Impositions to Positions: A Brief History of Chinese Currency


Globalization may be the trademark of the 21st century, but in a recent article for FPRI academic Thomas Rawski in part describes how China’s domestic economy, seen from the perspective of its changing monetary instruments, has long been intimately connected, albeit indirectly, with the global economy.

During the Ming period:

The silver mines in Peru are at a high altitude. It took weeks to move the silver from the mines down to the ports. But people were willing to incur the very high costs of carting silver over mountain tracks because traders in China were willing to pay much higher prices for the silver than the Europeans. Most of the silver that was shipped from Mexico through Manila, like the silver that went to Europe, ended up in Asia. Most of that ended up in China, where it fueled economic expansion. We can call this horizontal expansion of the economy. The economy grew, but income levels didn’t necessarily change a great deal.

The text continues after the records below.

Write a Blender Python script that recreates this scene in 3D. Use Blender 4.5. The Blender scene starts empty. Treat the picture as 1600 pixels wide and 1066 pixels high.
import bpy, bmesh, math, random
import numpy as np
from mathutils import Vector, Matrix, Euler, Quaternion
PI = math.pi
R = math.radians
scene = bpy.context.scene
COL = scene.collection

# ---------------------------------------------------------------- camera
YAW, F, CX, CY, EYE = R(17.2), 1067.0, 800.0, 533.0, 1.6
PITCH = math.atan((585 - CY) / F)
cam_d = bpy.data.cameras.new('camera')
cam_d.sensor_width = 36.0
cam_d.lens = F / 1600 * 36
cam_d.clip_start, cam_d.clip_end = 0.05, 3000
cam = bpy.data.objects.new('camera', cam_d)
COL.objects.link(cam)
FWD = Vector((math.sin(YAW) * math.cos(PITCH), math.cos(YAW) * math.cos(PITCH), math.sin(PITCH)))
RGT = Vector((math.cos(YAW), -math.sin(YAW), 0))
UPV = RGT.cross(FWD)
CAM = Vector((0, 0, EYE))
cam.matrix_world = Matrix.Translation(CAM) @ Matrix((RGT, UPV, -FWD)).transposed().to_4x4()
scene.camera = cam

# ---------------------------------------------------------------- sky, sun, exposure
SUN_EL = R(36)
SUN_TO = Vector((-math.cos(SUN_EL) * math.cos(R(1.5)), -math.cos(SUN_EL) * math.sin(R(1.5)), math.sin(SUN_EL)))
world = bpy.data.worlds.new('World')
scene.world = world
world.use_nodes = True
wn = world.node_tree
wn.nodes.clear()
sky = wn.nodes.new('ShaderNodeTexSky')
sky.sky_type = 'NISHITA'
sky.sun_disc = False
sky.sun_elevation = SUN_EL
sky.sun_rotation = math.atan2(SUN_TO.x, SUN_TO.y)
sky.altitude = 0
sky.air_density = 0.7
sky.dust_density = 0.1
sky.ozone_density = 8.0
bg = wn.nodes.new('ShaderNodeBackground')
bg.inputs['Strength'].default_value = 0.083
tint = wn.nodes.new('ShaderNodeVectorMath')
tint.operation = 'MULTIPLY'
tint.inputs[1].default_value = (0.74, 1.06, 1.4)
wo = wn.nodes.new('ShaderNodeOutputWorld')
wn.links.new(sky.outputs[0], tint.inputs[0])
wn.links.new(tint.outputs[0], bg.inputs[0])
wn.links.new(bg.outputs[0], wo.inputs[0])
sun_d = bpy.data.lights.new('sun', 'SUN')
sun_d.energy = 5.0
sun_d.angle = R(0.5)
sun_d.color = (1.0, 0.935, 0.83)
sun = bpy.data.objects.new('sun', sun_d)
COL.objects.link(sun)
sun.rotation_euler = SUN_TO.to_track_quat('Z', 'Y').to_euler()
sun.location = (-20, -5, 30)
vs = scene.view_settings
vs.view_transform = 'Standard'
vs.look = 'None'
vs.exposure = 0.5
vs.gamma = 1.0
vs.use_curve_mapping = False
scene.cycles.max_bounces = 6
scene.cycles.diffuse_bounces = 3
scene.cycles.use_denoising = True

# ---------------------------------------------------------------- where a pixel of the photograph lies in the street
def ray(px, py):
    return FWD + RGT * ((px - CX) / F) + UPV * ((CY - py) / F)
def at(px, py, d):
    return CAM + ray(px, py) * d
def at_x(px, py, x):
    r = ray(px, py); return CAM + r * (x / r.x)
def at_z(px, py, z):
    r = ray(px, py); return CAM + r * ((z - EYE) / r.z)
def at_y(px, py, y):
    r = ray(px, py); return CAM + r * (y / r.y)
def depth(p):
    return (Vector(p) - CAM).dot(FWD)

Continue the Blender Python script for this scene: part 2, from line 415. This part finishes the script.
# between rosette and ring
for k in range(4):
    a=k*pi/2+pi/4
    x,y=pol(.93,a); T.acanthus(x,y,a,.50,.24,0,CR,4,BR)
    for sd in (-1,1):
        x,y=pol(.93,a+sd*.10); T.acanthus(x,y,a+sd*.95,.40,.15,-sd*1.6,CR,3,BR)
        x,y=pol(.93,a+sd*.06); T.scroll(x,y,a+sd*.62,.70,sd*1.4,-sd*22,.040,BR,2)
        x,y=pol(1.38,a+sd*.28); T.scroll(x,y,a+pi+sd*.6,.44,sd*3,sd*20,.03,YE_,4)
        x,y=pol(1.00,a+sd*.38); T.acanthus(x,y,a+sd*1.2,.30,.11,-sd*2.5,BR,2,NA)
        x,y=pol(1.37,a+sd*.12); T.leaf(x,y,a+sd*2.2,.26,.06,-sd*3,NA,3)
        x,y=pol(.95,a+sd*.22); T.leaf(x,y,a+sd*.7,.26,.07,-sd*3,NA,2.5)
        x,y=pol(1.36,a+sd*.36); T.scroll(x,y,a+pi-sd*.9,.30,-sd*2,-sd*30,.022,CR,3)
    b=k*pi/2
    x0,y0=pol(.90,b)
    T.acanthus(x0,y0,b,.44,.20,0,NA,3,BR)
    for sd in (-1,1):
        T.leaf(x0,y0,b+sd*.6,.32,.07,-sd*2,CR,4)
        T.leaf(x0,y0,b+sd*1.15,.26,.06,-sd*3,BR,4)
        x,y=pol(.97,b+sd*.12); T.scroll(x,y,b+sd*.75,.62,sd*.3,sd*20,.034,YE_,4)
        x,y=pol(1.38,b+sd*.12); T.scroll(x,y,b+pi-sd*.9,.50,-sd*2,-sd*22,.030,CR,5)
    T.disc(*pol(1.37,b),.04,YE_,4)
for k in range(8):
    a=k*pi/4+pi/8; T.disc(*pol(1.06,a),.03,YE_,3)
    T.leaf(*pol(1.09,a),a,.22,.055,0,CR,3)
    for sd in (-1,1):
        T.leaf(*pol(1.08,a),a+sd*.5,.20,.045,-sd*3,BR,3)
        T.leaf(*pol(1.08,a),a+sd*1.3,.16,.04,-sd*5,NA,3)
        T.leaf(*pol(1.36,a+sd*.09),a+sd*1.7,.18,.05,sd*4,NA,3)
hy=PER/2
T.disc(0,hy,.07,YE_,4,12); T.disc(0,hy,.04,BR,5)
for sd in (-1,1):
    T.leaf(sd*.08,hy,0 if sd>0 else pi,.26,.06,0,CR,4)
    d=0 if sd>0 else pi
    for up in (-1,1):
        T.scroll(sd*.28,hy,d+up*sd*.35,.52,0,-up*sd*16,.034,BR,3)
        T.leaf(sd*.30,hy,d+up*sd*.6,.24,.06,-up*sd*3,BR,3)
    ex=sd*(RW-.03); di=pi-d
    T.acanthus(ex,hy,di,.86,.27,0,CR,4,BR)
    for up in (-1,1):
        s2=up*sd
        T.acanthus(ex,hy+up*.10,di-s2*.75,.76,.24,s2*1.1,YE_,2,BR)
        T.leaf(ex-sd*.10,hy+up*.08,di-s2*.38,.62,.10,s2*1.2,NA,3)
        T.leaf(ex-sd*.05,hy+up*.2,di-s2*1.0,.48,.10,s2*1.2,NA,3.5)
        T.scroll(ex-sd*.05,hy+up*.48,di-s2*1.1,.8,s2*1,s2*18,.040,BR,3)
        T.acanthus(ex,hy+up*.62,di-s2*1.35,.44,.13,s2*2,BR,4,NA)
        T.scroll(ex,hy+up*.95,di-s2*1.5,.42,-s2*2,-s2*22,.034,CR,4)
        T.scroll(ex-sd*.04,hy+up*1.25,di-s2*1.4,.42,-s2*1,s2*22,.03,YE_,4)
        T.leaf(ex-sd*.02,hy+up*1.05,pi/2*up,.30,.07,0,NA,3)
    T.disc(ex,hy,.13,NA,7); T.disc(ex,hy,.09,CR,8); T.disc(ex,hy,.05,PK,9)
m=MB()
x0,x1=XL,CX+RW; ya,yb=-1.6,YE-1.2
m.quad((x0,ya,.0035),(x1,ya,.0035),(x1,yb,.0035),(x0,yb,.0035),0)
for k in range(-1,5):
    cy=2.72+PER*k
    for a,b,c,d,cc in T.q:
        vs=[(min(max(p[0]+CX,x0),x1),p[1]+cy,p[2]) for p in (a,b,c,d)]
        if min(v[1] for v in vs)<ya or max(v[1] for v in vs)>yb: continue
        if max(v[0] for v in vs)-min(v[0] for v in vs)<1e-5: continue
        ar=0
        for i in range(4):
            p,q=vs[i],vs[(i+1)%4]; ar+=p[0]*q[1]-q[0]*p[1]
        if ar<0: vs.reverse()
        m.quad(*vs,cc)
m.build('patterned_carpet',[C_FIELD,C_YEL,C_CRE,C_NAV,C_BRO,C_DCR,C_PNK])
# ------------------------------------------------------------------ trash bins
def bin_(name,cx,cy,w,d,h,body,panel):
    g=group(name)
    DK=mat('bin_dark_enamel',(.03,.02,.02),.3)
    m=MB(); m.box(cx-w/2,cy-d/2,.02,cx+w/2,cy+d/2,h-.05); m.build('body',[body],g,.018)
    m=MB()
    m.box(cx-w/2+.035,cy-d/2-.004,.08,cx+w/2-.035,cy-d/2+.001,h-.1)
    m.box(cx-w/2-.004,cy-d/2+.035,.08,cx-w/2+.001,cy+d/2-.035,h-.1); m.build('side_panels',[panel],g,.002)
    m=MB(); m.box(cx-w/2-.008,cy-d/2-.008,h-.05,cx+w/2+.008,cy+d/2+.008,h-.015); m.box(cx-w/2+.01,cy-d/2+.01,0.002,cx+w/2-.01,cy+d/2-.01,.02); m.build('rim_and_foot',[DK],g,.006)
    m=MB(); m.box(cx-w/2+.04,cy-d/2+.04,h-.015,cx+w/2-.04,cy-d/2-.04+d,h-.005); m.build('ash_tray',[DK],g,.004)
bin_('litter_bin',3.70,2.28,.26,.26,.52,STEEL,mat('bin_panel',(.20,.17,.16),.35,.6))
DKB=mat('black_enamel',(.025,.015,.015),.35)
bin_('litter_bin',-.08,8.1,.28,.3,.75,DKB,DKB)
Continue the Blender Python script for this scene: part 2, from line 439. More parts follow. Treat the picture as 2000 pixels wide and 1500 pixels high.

And in the subsequent Qing period:

In the Qing period (1644–1912), the conventional history of the 19th century is of the Canton trade, with the balance of trade favoring the Chinese and with silver as a result flowing into China, as U.S. flows into China nowadays. Then the British discovered a good market for opium in China. They shipped opium from India and the trade balance reversed. This set off events that led to the Opium War. The Qing court discovered that currency outflow, which disturbed them, because just as currency inflow leading to upward pressure on prices lubricates economic expansion, currency outflow, leading to a reduction in money supply and a downward pressure on prices, creates economic problems. Therefore Commissioner Lin is sent to Canton to extirpate the opium trade, not because the court was concerned with the social evils surrounding opium, but because the court wanted to stop the outflow of silver.

Then during the Republican period:

The other sector in which there’s dramatic change in China’s economy prior to WWII is the monetary sector, where you have private Chinese banks, operating under a system of “free banking” with no government regulation, issuing bank notes with no official support (a similar system operated in colonial Hong Kong). Amazingly, these banks persuaded the public to use their notes rather than silver currency, even though the only backing for them was the “faith and credit” of the banks themselves. Under this arrangement, if I was holding Bank of China banknotes and Bank of China went bankrupt, those banknotes were good only as wallpaper. But nonetheless, during the 1920s-30s, there was a big shift from metallic to paper currency, and this again has hugely beneficial effects on trade because it cuts transaction costs.

Chinese central bankers adjust interest rates with partial respect to abacus-related supersitions.

Some suspect that Chinese central bankers adjust interest rates with partial respect to abacus-related superstitions, set to always be divisible by 9, according to Bloomberg.


Summarizing China’s positions in dollar-denominated investments, Willy Lam writes in an article for China Brief:

[…]Beijing has given subtle hints that it will continue buying American government bonds. With foreign exchange reserves exceeding $1.9 trillion in September, the Chinese government has been looked upon by Western and Asian countries as a “savior’ with deep pockets (Xinhua News Agency, October 14). A late October dispatch by the Xinhua News Agency quoted an unnamed Chinese banker as saying that “American bonds are still a major direction for Chinese [foreign exchange] investments.” The banker added that U.S. treasury bills remained a “safe and stable investment vehicle” (Xinhua News Agency, October 29; Financial Times, October 24).

[…]So far, Beijing has purchased some $600 million of treasury bills, $360 million worth of bonds issued by Fannie Mae and Freddie Mac, and several hundred millions dollars worth of other securities issued by American companies.